To be done: Transcribe the records below exactly, leaving out any pictures.

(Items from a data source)
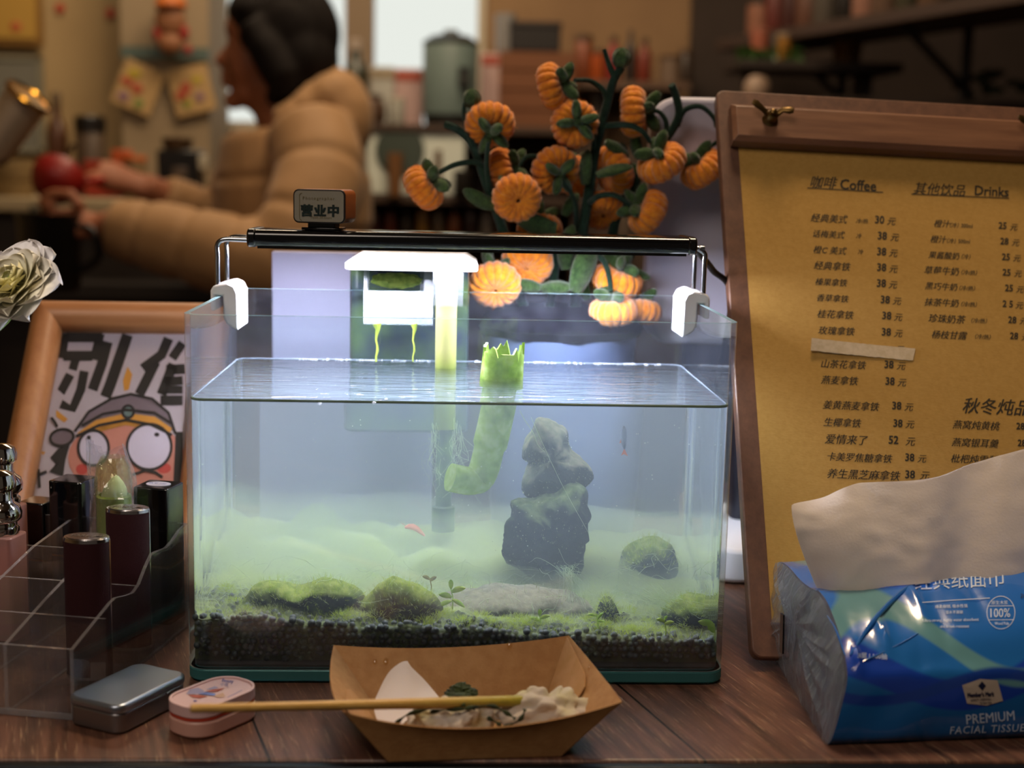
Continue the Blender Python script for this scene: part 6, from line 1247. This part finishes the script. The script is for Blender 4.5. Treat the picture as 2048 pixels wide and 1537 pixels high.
# second shelf on the brown wall with small goods
zD = at(1250,162,2.8).z; a,b = at(1158,162,2.8), at(1382,162,2.8); t = T('wall_shelf','plain brown wall shelf behind the round green bud','shelf',((a.x+b.x)/2,2.9,zD)); mb = MB(); mb.box(a.x,b.x,2.80,3.05,zD-.02,zD); obj('shelf_board', mb, M_('wall_shelf','5a4232',.6), t, bevel=.002); [obj('shelf_bracket', MB().box(x,x+.015,2.85,3.05,zD-.10,zD-.02), M_('wall_bracket','33261e',.6), t) for x in (a.x+.05,b.x-.07)]
for i,(px,pt_,w,c,l) in enumerate(((1168,70,.022,'7a3c1e','orange brown jar at the crate end of the wall shelf'),(1195,100,.020,'a0481a','orange jar on the wall shelf below the bare twig'),(1228,72,.020,'7c1a1a','crimson bottle on the wall shelf behind the round green bud'),(1262,60,.016,'2a201c','black slim bottle on the wall shelf after the crimson one'),(1290,76,.020,'6e2a1a','rust red bottle on the wall shelf'),(1342,112,.030,'6a5646','pale beige pot on the wall shelf above the white terminal'),(1372,100,.018,'3a2c22','dark brown jar at the board end of the wall shelf'))):
    onshelf('bottle' if 'bottle' in l else 'jar', l, 'bottle' if 'bottle' in l else 'jar', px, pt_, zD, 2.86, bottle(w) if 'bottle' in l else canister(w), [M_('goods%d'%i,c,.45),M_('goods_cap%d'%i,'4a3626',.5)], 'goods on the brown wall shelf')
zE = at(1250,300,2.8).z
a,b = at(1165,300,2.8), at(1378,300,2.8); t = T('low_cabinet','brown cabinet under the wall shelf behind the branches','cabinet',((a.x+b.x)/2,2.9,-.95)); mb = MB(); mb.box(a.x,b.x,2.8,3.04,-.95,zE); obj('cabinet_body', mb, M_('cabinet_brown','45362c',.6), t, bevel=.004)
for k in range(2): mb = MB(); w = (b.x-a.x)/2; mb.box(a.x+.01+k*w,a.x+w-.01+k*w,2.785,2.80,zE-.45,zE-.02); d = obj('cabinet_door', mb, M_('cabinet_door%d'%k,'4d3c31',.6), t, bevel=.003); mb = MB(); mb.tube([(a.x+w+(-.03 if k == 0 else .03),2.775,zE-.12),(a.x+w+(-.03 if k == 0 else .03),2.775,zE-.22)],.004,8); obj('door_handle', mb, M_('door_handle%d'%k,'8a7a68',.3), d)
for i,(px,w,c,l) in enumerate(((1190,.03,'5c4a3c','taupe canister on the brown cabinet nearest the crate'),(1330,.035,'4a2f22','brown canister on the brown cabinet behind the big fruit'))): onshelf('canister', l, 'canister', px, 215, zE, 2.88, canister(w), [M_('cab_can%d'%i,c,.5),M_('cab_can_lid%d'%i,'2c211a',.5)])
# long shelf on the dark wall at the top right, running away from the viewer
def lx(px,py,Y): return at(px,py,Y)
s0, s1 = at(1440,78,2.75), at(1880,-6,1.95); d_ = (s1-s0); d_.z = 0; L_ = d_.length; d_.normalize(); sd = Vector((0,0,1)).cross(d_)
SMx = Matrix((d_, -Vector((0,0,1)).cross(d_)*-1, Vector((0,0,1)))).transposed().to_4x4(); SMx.translation = Vector((s0.x,s0.y,s0.z))
t = thing('long_shelf','long dark shelf slanting away high on the dark wall with black brackets','shelf',Mw=SMx); mb = MB(); mb.box(-.02,L_+.5,0,.20,-.028,0); obj('shelf_board', mb, M_('long_shelf','3a2a22',.6), t, Mw=SMx, bevel=.003)
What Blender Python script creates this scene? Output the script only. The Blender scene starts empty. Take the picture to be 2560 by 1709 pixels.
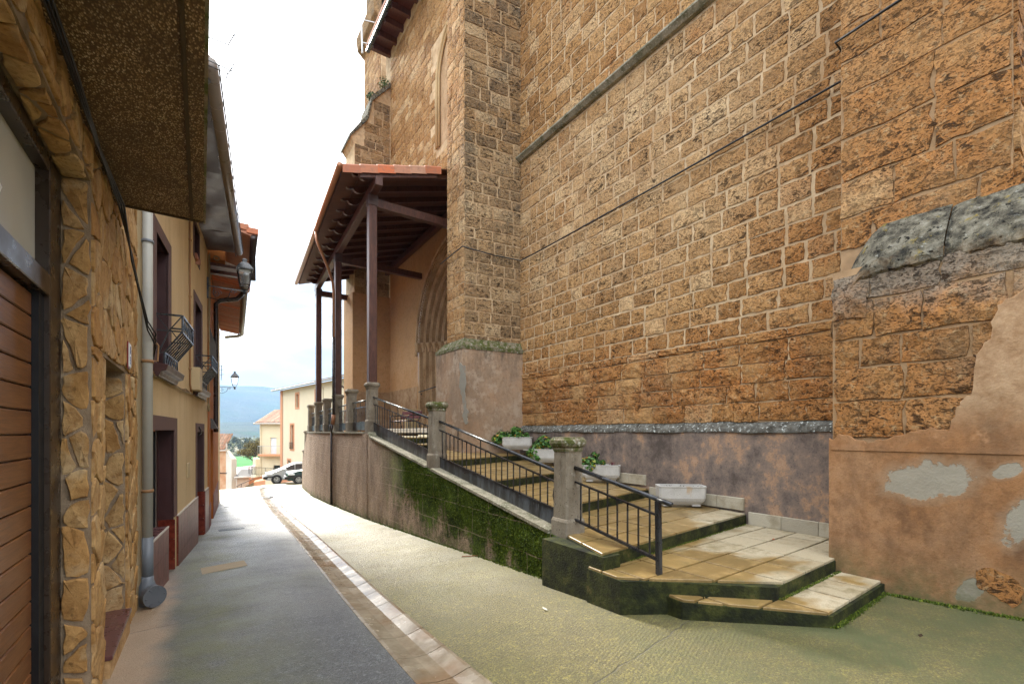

Full solution:
Continue the Blender Python script for this scene: part 6, from line 1247. This part finishes the script. The script is for Blender 4.5. Treat the picture as 2048 pixels wide and 1537 pixels high.
# second shelf on the brown wall with small goods
zD = at(1250,162,2.8).z; a,b = at(1158,162,2.8), at(1382,162,2.8); t = T('wall_shelf','plain brown wall shelf behind the round green bud','shelf',((a.x+b.x)/2,2.9,zD)); mb = MB(); mb.box(a.x,b.x,2.80,3.05,zD-.02,zD); obj('shelf_board', mb, M_('wall_shelf','5a4232',.6), t, bevel=.002); [obj('shelf_bracket', MB().box(x,x+.015,2.85,3.05,zD-.10,zD-.02), M_('wall_bracket','33261e',.6), t) for x in (a.x+.05,b.x-.07)]
for i,(px,pt_,w,c,l) in enumerate(((1168,70,.022,'7a3c1e','orange brown jar at the crate end of the wall shelf'),(1195,100,.020,'a0481a','orange jar on the wall shelf below the bare twig'),(1228,72,.020,'7c1a1a','crimson bottle on the wall shelf behind the round green bud'),(1262,60,.016,'2a201c','black slim bottle on the wall shelf after the crimson one'),(1290,76,.020,'6e2a1a','rust red bottle on the wall shelf'),(1342,112,.030,'6a5646','pale beige pot on the wall shelf above the white terminal'),(1372,100,.018,'3a2c22','dark brown jar at the board end of the wall shelf'))):
    onshelf('bottle' if 'bottle' in l else 'jar', l, 'bottle' if 'bottle' in l else 'jar', px, pt_, zD, 2.86, bottle(w) if 'bottle' in l else canister(w), [M_('goods%d'%i,c,.45),M_('goods_cap%d'%i,'4a3626',.5)], 'goods on the brown wall shelf')
zE = at(1250,300,2.8).z
a,b = at(1165,300,2.8), at(1378,300,2.8); t = T('low_cabinet','brown cabinet under the wall shelf behind the branches','cabinet',((a.x+b.x)/2,2.9,-.95)); mb = MB(); mb.box(a.x,b.x,2.8,3.04,-.95,zE); obj('cabinet_body', mb, M_('cabinet_brown','45362c',.6), t, bevel=.004)
for k in range(2): mb = MB(); w = (b.x-a.x)/2; mb.box(a.x+.01+k*w,a.x+w-.01+k*w,2.785,2.80,zE-.45,zE-.02); d = obj('cabinet_door', mb, M_('cabinet_door%d'%k,'4d3c31',.6), t, bevel=.003); mb = MB(); mb.tube([(a.x+w+(-.03 if k == 0 else .03),2.775,zE-.12),(a.x+w+(-.03 if k == 0 else .03),2.775,zE-.22)],.004,8); obj('door_handle', mb, M_('door_handle%d'%k,'8a7a68',.3), d)
for i,(px,w,c,l) in enumerate(((1190,.03,'5c4a3c','taupe canister on the brown cabinet nearest the crate'),(1330,.035,'4a2f22','brown canister on the brown cabinet behind the big fruit'))): onshelf('canister', l, 'canister', px, 215, zE, 2.88, canister(w), [M_('cab_can%d'%i,c,.5),M_('cab_can_lid%d'%i,'2c211a',.5)])
# long shelf on the dark wall at the top right, running away from the viewer
def lx(px,py,Y): return at(px,py,Y)
s0, s1 = at(1440,78,2.75), at(1880,-6,1.95); d_ = (s1-s0); d_.z = 0; L_ = d_.length; d_.normalize(); sd = Vector((0,0,1)).cross(d_)
SMx = Matrix((d_, -Vector((0,0,1)).cross(d_)*-1, Vector((0,0,1)))).transposed().to_4x4(); SMx.translation = Vector((s0.x,s0.y,s0.z))
t = thing('long_shelf','long dark shelf slanting away high on the dark wall with black brackets','shelf',Mw=SMx); mb = MB(); mb.box(-.02,L_+.5,0,.20,-.028,0); obj('shelf_board', mb, M_('long_shelf','3a2a22',.6), t, Mw=SMx, bevel=.003)
What Blender Python script creates this scene? Output the script only. The Blender scene starts empty. Take the picture to be 2560 by 1709 pixels.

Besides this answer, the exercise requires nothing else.